Behind the scenes

Today we will be going behind the scenes to understand how software applications are built ground up. A similar, if not the same, format is followed by major tech companies around the world. I think it's a great opportunity for me to share what I have learned over the years at LinkedIn and Expedia and how you can bring a similar software development process to your company or university projects for systemic software development.

Product Requirement Document (PRD)

This is the first step of developing a product or a feature. A PRD is a document that lists the features we want to develop. For large products, It could also talk about the minimum viable product (MVP) and where it wants to go eventually.

This is the document mostly provided by the Product manager/Engineering Lead or both. When writing a PRD it is important to understand following

  1. What value we are trying to provide with the given feature or product?
  2. How it aligns with the north star vision and mission of the company and team.
  3. What are the key metrics we are trying to move with the feature? For example, more revenue generation, or increase in user sessions, or improving user efficiency when using the application, etc.
  4. If developing a client-facing application, we should also check for UXR results which mostly motivate the product in a specific direction.
  5. PRD should also have UX designs for client-facing applications to understand the look and feel of the application.

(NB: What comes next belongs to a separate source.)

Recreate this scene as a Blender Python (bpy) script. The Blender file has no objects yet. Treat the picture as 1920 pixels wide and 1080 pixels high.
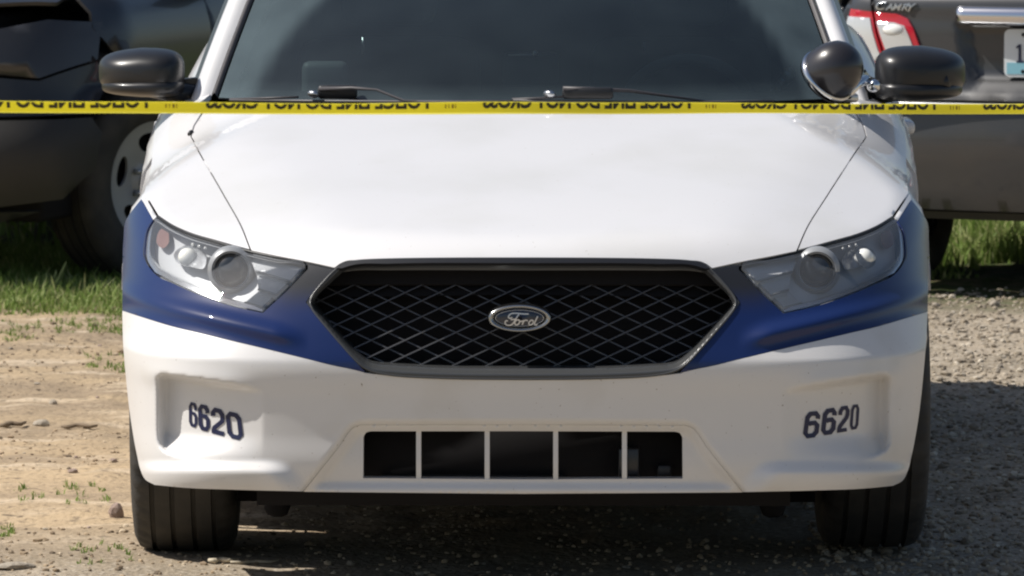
import bpy, bmesh, math, random
import numpy as np
from mathutils import Vector, Matrix, geometry

random.seed(7)
RNG = np.random.default_rng(11)
S = bpy.context.scene
COL = S.collection

# ------------------------------------------------------------------ camera, sky, sun
FPX, CAMZ, DIST = 12300.0, 1.97, 15.0          # focal length in 1920-wide pixels, height, metres to the car's nose
PITCH = math.atan(1024.0 / FPX)
cam_d = bpy.data.cameras.new('camera')
cam = bpy.data.objects.new('camera', cam_d); COL.objects.link(cam)
cam.location = (0, -DIST, CAMZ)
cam.rotation_euler = (math.radians(90) - PITCH, 0, 0)
cam_d.sensor_width = 36.0
cam_d.lens = FPX / 1920.0 * 36.0
cam_d.clip_start, cam_d.clip_end = 0.5, 3000
cam_d.dof.use_dof = True
cam_d.dof.focus_distance = DIST + 0.4
cam_d.dof.aperture_fstop = 16.0
S.camera = cam

SUN_EL, SUN_BACK = math.radians(50), math.radians(-1)
to_sun = Vector((-math.cos(SUN_EL) * math.cos(SUN_BACK), math.cos(SUN_EL) * math.sin(SUN_BACK), math.sin(SUN_EL)))
world = bpy.data.worlds.new('World'); S.world = world; world.use_nodes = True
wn = world.node_tree.nodes
sky = wn.new('ShaderNodeTexSky'); sky.sky_type = 'NISHITA'; sky.sun_disc = False
sky.sun_elevation = SUN_EL
sky.sun_rotation = math.atan2(to_sun.x, to_sun.y) % (2 * math.pi)
sky.air_density = 1.0; sky.dust_density = 1.5
world.node_tree.links.new(sky.outputs[0], wn['Background'].inputs[0])
wn['Background'].inputs[1].default_value = 0.07
sun_d = bpy.data.lights.new('sun', 'SUN'); sun_d.energy = 4.6; sun_d.angle = math.radians(0.55)
sun_d.color = (1.0, 0.955, 0.89)
sun = bpy.data.objects.new('sun', sun_d); COL.objects.link(sun)
sun.location = to_sun * 40
sun.rotation_euler = to_sun.to_track_quat('Z', 'Y').to_euler()

S.view_settings.view_transform = 'Standard'
S.view_settings.look = 'None'
S.view_settings.exposure = 0.18
S.view_settings.gamma = 1.0
S.view_settings.use_curve_mapping = False
S.render.engine = 'CYCLES'
S.cycles.filter_width = 2.2
S.cycles.use_denoising = True
S.cycles.max_bounces = 10
S.cycles.transparent_max_bounces = 12

# ------------------------------------------------------------------ materials
def mat(name, col, rough=0.5, metal=0.0, coat=0.0, spec=0.5, bump=None, var=None, speck=None, trans=0.0, coat_rough=0.04):
    m = bpy.data.materials.new(name); m.use_nodes = True
    nt = m.node_tree; b = nt.nodes['Principled BSDF']
    b.inputs['Base Color'].default_value = (*col, 1)
    b.inputs['Roughness'].default_value = rough
    b.inputs['Metallic'].default_value = metal
    b.inputs['Coat Weight'].default_value = coat
    b.inputs['Coat Roughness'].default_value = coat_rough
    b.inputs['Specular IOR Level'].default_value = spec
    b.inputs['Transmission Weight'].default_value = trans
    tc = None
    if bump or var or speck:
        tc = nt.nodes.new('ShaderNodeTexCoord')
    last = None
    if var:                                     # var = (scale, second colour, low, high)
        n = nt.nodes.new('ShaderNodeTexNoise'); n.inputs['Scale'].default_value = var[0]; n.inputs['Detail'].default_value = 6
        nt.links.new(tc.outputs['Object'], n.inputs['Vector'])
        r = nt.nodes.new('ShaderNodeMapRange'); r.inputs[1].default_value = var[2]; r.inputs[2].default_value = var[3]
        nt.links.new(n.outputs['Fac'], r.inputs[0])
        mx = nt.nodes.new('ShaderNodeMix'); mx.data_type = 'RGBA'
        mx.inputs[6].default_value = (*col, 1); mx.inputs[7].default_value = (*var[1], 1)
        nt.links.new(r.outputs[0], mx.inputs[0]); last = mx.outputs[2]
    if speck:                                   # speck = (scale, colour, threshold): small dirt and bug spots
        n = nt.nodes.new('ShaderNodeTexNoise'); n.inputs['Scale'].default_value = speck[0]; n.inputs['Detail'].default_value = 2
        nt.links.new(tc.outputs['Object'], n.inputs['Vector'])
        r = nt.nodes.new('ShaderNodeMapRange'); r.inputs[1].default_value = speck[2]; r.inputs[2].default_value = speck[2] + 0.05
        nt.links.new(n.outputs['Fac'], r.inputs[0])
        mx = nt.nodes.new('ShaderNodeMix'); mx.data_type = 'RGBA'
        mx.inputs[6].default_value = (*col, 1); mx.inputs[7].default_value = (*speck[1], 1)
        if last: nt.links.new(last, mx.inputs[6])
        nt.links.new(r.outputs[0], mx.inputs[0]); last = mx.outputs[2]
    if last: nt.links.new(last, b.inputs['Base Color'])
    if bump:                                    # bump = (scale, strength, distance)
        n = nt.nodes.new('ShaderNodeTexNoise'); n.inputs['Scale'].default_value = bump[0]; n.inputs['Detail'].default_value = 5
        nt.links.new(tc.outputs['Object'], n.inputs['Vector'])
        bp = nt.nodes.new('ShaderNodeBump'); bp.inputs['Strength'].default_value = bump[1]; bp.inputs['Distance'].default_value = bump[2]
        nt.links.new(n.outputs['Fac'], bp.inputs['Height']); nt.links.new(bp.outputs[0], b.inputs['Normal'])
    return m

def glass(name, tint, ior=1.5, rough=0.0, film=None):
    """thin pane: tinted see-through plus a Fresnel reflection; film = (colour, amount) adds a diffuse film for dusty areas and painted glare"""
    m = bpy.data.materials.new(name); m.use_nodes = True
    nt = m.node_tree; N = nt.nodes; L = nt.links; N.clear()
    o = N.new('ShaderNodeOutputMaterial')
    t = N.new('ShaderNodeBsdfTransparent'); t.inputs[0].default_value = (*tint, 1)
    g = N.new('ShaderNodeBsdfGlossy'); g.inputs['Roughness'].default_value = rough
    g.inputs[0].default_value = (1, 1, 1, 1)
    fr = N.new('ShaderNodeFresnel'); fr.inputs[0].default_value = ior
    mx = N.new('ShaderNodeMixShader')
    L.new(fr.outputs[0], mx.inputs[0]); L.new(t.outputs[0], mx.inputs[1]); L.new(g.outputs[0], mx.inputs[2])
    out = mx.outputs[0]
    if film:
        d = N.new('ShaderNodeBsdfDiffuse'); d.inputs[0].default_value = (*film[0], 1)
        m2 = N.new('ShaderNodeMixShader')
        tc = N.new('ShaderNodeTexCoord')
        at = N.new('ShaderNodeAttribute'); at.attribute_name = 'dust_glare'
        n = N.new('ShaderNodeTexNoise'); n.inputs['Scale'].default_value = 7; n.inputs['Detail'].default_value = 5
        L.new(tc.outputs['Object'], n.inputs['Vector'])
        mu = N.new('ShaderNodeMath'); mu.operation = 'MULTIPLY'; L.new(at.outputs['Fac'], mu.inputs[0])
        ad = N.new('ShaderNodeMath'); ad.operation = 'MULTIPLY_ADD'; ad.inputs[1].default_value = 0.9; ad.inputs[2].default_value = 0.55
        L.new(n.outputs['Fac'], ad.inputs[0]); L.new(ad.outputs[0], mu.inputs[1])
        m3 = N.new('ShaderNodeMath'); m3.operation = 'MULTIPLY'; m3.inputs[1].default_value = film[1]
        L.new(mu.outputs[0], m3.inputs[0])
        L.new(m3.outputs[0], m2.inputs[0]); L.new(out, m2.inputs[1]); L.new(d.outputs[0], m2.inputs[2]); out = m2.outputs[0]
    L.new(out, o.inputs[0])
    return m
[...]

Engineering Design Document (EDD)

Once PRD is finalized, EDD explains the overall architecture of the software system which accomplishes the requirements in PRD. EDD should mention different software systems we will be creating or leveraging (if already present), and engineering choices made in different layers (Backend, frontend, Databases) of the system with Pros and Cons. If it is a large product, we can also create multiple EDDs focused on each layer.

EDD should include

  1. Overall architecture and data flow: All the building blocks we would need to develop the application. How different Services, Databases (DB), and Clients (Mobile/Web) would communicate with each other and how data will flow throughout the system.
  2. Non Functional requirement: Design choices between NoSQL vs SQL, data replication, and sharding (if not provided by your company infra or cloud provider), Request Quota limit, etc. Tech stack choices if you trying to adopt a new stack over an existing tech stack.
  3. Services and API: Define the data schema of different entities and their relationship. All the services and APIs we will build or leverage to send data back and forth between the clients and other downstream services or DB. APIs will be exposed to clients and services and APIs used for interservice communication. Data massaging to solve over-fetching/under-fetching of data. What is the expected QPS for each API, rate-limiting/throttling mechanism
  4. Clients: Discuss the client side work like spinning up a new web/mobile app or using the existing one. Different components to be built and how they can scale for future iterations of the project. Different APIs clients will communicate with to get the data and render the screen.
  5. Tracking: The key things we will be tracking to generate the product metrics to determine the success or failure of the project.
  6. Alerting and Monitoring: Alerts and monitors we need to add to determine the overall health of the system. Appropriate alerting and monitoring are crucial to keeping the lights on in Production.

Once EDD is finalized it needs to be reviewed and approved by the engineering teams involved in the product

Capacity Estimation

Based on the traffic and QPS we expect for a system, we need to estimate how many machines will be required to serve those many requests. Also, need to figure out the up-scaling and down-scaling of the system based on the traffic. Usually, large companies have Site Reliability Engineers who can help with capacity estimations.

Security

If the system is working with sensitive data or exposing new API to the public, it needs to go through a security review to validate if the design choices made in EDD are secure and robust enough to protect data and systems.

Ramp Strategy

How we will release the new product to the users. We need to target a user base from where we can get early feedback on the product. It helps to determine whether we need to do some improvements before we ramp to other markets or if we can go with the same version.